Sur la Croisette cannoise, seuls deux courts métrages égyptiens se chargent cette année de représenter le 7e art égyptien dans cette 76e édition du Festival de Cannes, dont Al-Toräa (le ruisseau) de Jad Chahine, projeté parmi les oeuvres de la section La Cinéfondation. Un court métrage dédié à tous les fans des drames sur fond psychosocial et au goût de fable.
L’histoire du film fait référence à une ancienne légende égyptienne sur Al-Naddaha (l’appelante), une sirène nocturne qui prend la forme d’une femme très belle qui séduit les hommes marchant près du Nil ou l’un des ruisseaux de la campagne. Elle compte parmi les figures mythiques que l’on tient pour acquise, tant elle est présente depuis des siècles dans l’imaginaire populaire.
C’est la métaphore d’un désir fort qui s’empare de la vie. L’appel d’Al-Naddaha est alors considéré comme un présage de mort, et c’est sur cette image sombre, négative, mortifère, que repose le caractère dangereux, et même néfaste, qu’on prête à l’un des personnages du film Al-Toräa.
Allam est un jeune adolescent qui témoigne de la mort de son père à cause d’Al-Naddaha (la sirène appelante). Sa mère, encore en deuil, essaie de s’assurer que son fils ne subira pas la même malédiction que son père. Le magicien du village lui conseille de lui donner à boire du lait. S’il le boit, cela signifie qu’il n’est pas maudit, s’il ne le boit pas, la mort ou la folie l’attend inéluctablement. C’est son sort.
Dans cette adaptation cinématographique, le jeune réalisateur décide de revisiter le mythe, d’une façon toutefois trop classique. Le film ne parle pas des origines de la légende, et ne la traite pas sous un angle contemporain ou nouveau, mais recrée plutôt l’atmosphère traditionnelle de la malédiction, du suspense, de la mélancolie et certes de la mort qui y conduit, tout en soulignant à l’arrière-plan certaines émotions assez profondes concernant la perte : la perte du père de la famille, de la paix intérieure et bien sûr la perte de la vie.
Côté réalisation : Jad Chahine signe ici une mise en scène correcte, tout comme le travail effectué sur les costumes, conçus par Dalia Momtaz, les décors créés par Ali Diasti, la correction des couleurs par Mahmoud Essam, mais avant tout le travail du chef opérateur Adham Khaled.
Une esthétique fort prometteuse
Visuellement assez réussi et techniquement bien fait, on sent l’influence des nombreuses expériences qu’a vécues le jeune réalisateur en travaillant pendant des années comme assistant, aux côtés de quelques grands cinéastes et réalisateurs, dont Yousri Nasrallah.
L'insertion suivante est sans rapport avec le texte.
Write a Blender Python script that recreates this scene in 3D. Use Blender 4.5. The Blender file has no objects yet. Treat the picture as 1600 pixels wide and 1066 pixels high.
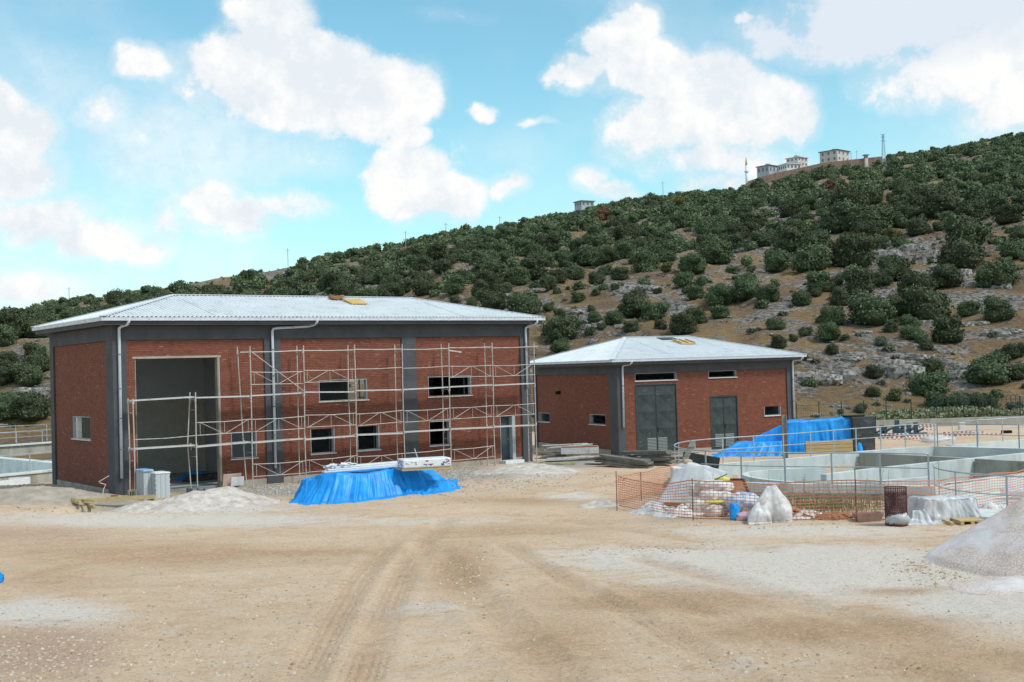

N’empêche que ce métrage est bien trop court pour que l’on puisse avoir une attache émotionnelle, même si l’on voit bien ce que veut transmettre la trame.
Un rythme serein, une ambiance prenante, quelques belles scènes assez esthétiques, et en plus, un montage assez adéquat et significatif. Calme, inquiétude, désespoir, solitude, mais aussi beauté et cinégraphie très bien travaillée. Le tout se passe dans un décor de rêve, simple mais profond, une maison trop sombre et noire comme les états d’âme de ses habitants, tous plongés dans le deuil. Une photographie très agréable, avec quelques beaux contrastes lumineux.
On peut regretter seulement un ou deux plans un peu troubles, à part ceci, le reste est bien abouti. Les décors sont tout à fait convenables, avec un sensible effort — en fait — pour faire disparaître tout sentiment d’être devant un film à petit budget.
Le casting est très prometteur et sans reproches, qu’il s’agisse du jeune acteur Mahmoud Abdel-Aziz, qui offre une belle prestation dans le rôle du personnage principal, Allam, ou Héba Khayyal et Sara Chédid dans les deux personnages féminins, la mère et la sirène, l’un plus profond que l’autre.
Bref, Al-Toräa (le ruisseau) est une expérience agréable, techniquement bien faite. Loin d’être innovant, il est en tout cas très difficile de parler d’un métrage simplissite, car même si Jad Chahine n’est pas ici, l’un des innovateurs du genre, il reste un créateur talentueux pour éviter l’abîme. L’univers pseudo-mythique qu’il développe a aussi un point d’intérêt, car cela lui donne une singularité par rapport à l’univers des courts métrages du genre.